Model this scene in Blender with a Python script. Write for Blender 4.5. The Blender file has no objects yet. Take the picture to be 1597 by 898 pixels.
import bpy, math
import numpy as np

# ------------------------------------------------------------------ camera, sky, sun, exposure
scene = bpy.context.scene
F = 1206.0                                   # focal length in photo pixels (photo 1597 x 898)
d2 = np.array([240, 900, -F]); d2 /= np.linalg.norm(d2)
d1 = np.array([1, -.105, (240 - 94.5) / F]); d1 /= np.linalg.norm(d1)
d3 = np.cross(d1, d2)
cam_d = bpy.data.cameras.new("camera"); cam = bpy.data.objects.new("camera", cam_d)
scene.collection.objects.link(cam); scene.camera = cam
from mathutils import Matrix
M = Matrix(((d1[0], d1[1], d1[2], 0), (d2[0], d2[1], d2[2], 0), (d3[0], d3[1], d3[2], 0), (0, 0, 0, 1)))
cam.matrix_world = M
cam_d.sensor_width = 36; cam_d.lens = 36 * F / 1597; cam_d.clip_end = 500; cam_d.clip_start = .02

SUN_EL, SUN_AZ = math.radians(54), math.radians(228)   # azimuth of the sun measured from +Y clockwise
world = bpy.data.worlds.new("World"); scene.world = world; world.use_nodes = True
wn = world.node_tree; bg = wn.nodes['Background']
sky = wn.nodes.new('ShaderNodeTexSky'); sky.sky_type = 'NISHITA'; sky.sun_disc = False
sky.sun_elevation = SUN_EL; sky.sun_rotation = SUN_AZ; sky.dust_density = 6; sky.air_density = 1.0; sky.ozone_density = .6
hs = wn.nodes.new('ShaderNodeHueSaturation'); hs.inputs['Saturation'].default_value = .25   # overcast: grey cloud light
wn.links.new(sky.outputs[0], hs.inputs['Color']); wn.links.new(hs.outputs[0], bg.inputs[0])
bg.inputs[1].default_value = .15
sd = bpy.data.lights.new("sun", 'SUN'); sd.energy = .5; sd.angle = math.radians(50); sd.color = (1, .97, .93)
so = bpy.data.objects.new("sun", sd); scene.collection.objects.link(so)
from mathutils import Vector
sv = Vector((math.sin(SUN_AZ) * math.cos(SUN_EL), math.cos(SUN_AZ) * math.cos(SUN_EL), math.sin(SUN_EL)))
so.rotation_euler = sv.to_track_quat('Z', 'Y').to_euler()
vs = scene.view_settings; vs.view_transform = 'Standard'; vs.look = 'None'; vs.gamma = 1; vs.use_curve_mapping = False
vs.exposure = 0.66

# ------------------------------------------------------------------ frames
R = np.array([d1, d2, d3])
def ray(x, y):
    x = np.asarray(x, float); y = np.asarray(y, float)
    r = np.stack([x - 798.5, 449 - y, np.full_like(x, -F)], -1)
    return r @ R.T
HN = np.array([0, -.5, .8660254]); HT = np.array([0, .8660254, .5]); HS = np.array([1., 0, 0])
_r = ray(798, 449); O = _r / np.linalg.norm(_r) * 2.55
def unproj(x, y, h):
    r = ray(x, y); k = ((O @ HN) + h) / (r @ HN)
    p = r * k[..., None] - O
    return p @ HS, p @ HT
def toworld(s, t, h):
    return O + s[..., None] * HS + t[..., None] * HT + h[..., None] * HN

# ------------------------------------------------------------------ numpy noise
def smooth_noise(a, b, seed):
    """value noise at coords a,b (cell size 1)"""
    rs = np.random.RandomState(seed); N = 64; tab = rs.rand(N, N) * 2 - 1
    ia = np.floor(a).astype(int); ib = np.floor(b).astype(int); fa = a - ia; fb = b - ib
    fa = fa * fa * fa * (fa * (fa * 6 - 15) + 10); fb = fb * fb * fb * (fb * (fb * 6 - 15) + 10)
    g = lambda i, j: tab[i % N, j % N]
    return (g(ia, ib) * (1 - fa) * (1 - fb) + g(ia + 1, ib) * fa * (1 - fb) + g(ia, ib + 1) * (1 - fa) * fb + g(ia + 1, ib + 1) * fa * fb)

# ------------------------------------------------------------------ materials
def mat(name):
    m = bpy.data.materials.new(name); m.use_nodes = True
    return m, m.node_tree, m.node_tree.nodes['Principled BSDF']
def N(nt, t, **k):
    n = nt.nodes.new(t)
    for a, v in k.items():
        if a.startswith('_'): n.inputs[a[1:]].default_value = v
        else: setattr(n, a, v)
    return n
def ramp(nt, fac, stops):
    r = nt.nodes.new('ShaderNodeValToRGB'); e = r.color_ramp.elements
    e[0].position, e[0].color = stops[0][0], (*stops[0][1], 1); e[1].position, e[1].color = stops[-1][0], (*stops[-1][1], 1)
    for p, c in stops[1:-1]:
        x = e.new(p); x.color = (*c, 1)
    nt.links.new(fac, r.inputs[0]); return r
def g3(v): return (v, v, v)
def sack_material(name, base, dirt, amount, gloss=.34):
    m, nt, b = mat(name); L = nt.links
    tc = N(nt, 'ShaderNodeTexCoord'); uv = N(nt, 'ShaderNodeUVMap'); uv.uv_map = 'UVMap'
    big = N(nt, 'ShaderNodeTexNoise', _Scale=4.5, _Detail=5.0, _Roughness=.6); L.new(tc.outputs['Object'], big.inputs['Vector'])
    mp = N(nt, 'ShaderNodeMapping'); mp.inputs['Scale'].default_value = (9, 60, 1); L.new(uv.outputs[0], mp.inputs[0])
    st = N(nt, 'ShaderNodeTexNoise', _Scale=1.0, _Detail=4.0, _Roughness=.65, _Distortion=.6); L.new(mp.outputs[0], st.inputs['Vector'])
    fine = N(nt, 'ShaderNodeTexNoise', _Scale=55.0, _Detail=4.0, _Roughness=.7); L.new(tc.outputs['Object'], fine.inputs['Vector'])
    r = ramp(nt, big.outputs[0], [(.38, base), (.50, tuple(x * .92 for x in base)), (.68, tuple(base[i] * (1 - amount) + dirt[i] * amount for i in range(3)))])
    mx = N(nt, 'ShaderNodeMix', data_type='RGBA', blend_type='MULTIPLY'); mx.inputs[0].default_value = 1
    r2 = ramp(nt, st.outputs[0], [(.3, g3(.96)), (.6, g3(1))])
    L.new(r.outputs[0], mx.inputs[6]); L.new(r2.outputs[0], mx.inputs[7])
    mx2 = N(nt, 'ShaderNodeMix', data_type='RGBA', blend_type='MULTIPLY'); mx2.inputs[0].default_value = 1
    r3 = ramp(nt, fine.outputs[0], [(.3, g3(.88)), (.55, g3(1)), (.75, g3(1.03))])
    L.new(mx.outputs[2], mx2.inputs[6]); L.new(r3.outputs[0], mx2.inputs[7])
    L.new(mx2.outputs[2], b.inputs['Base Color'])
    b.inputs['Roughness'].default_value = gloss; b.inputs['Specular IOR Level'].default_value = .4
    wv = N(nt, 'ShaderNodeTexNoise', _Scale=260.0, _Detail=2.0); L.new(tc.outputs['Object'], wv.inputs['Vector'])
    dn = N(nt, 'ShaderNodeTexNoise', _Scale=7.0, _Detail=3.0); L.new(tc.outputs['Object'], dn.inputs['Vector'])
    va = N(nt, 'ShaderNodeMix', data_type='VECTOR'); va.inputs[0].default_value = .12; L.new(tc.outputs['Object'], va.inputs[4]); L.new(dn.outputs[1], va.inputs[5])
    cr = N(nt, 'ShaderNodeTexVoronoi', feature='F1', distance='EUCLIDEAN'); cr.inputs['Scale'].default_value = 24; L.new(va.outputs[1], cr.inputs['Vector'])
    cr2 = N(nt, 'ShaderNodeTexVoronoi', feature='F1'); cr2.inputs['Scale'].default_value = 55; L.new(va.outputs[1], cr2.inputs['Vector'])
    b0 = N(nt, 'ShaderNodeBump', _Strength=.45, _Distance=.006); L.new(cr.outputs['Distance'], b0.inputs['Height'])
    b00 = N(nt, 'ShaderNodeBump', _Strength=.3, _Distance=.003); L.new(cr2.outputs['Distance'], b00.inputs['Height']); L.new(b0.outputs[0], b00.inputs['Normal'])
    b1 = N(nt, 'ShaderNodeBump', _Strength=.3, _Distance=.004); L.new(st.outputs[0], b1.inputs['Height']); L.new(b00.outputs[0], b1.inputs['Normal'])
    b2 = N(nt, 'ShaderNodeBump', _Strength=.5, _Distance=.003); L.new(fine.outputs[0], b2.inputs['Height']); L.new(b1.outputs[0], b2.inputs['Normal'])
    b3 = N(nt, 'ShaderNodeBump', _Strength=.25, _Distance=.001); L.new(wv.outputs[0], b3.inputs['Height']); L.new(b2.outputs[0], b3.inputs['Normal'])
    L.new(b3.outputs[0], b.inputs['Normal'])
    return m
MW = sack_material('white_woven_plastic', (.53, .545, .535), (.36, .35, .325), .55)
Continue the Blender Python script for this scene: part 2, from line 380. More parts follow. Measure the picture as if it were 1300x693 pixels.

________________________________________

TASK TO CARRY OUT:
Output an exact copy of the lines beginning at the one that holds "(.36, .35, .325), .55)" and running through the final line of the records.

THE SOLUTION:
MW = sack_material('white_woven_plastic', (.53, .545, .535), (.36, .35, .325), .55)
Continue the Blender Python script for this scene: part 2, from line 380. More parts follow. Measure the picture as if it were 1300x693 pixels.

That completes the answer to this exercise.